I would add to Myth #4 (or as another myth of its own) that incest isn’t exclusive to parents and children. In fact, research suggests sibling incest is far more common than adult-child incest (because access is so easy), but also the most hidden (because it’s also the easiest to hide). By extension, it is also the least researched, not least because exposing a perpetrator who may also be a trusted confidante and playmate is an extremely dicey matter in childhood, and as the years go by the shame for both parties deepens to the point that, even when there’s some acknowledgement, spoken or unspoken, that it was wrong and hurtful, there’s an overpowering wish to protect both the offender and the offender’s family from the pain that would inevitably be caused for them if they were to be exposed. Sibling incest is an extremely complicated dynamic, and one parents should be more alert to than they are.
On Myth #9, I’d add that while there may not always have been outright sexual abuse, there has sometimes been positioning by the opposite sex parent of the child who becomes an abuser as a sort of intimate confidante, which is in itself a type of sexual abuse, though it may not always be taken into account in the research. What is true in the bulk of sibling-incest cases is that the children usually come from highly dysfunctional families, and where parental discord may not only be distracting parenting attention from the children’s needs but where the opposite-sex parent is using one of the children as an intimate confidante, thus blurring the child’s sense of appropriate boundaries.
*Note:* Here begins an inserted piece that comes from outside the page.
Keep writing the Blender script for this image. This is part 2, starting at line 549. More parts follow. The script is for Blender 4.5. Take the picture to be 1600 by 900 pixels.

Sibling incest is hard to deal with because, very often, the perpetrator is a child, too.
Good points all, Lynne. I think in the case of sibling incest, or abuse by any child, it’s often difficult for the victim to even admit to themselves that what happened was abuse. On the other side of that same coin, oftentimes the minor abuser doesn’t believe what happened was abuse when the victim does. It’s easily rationalized as kids’ play. It is a complicated issue for sure.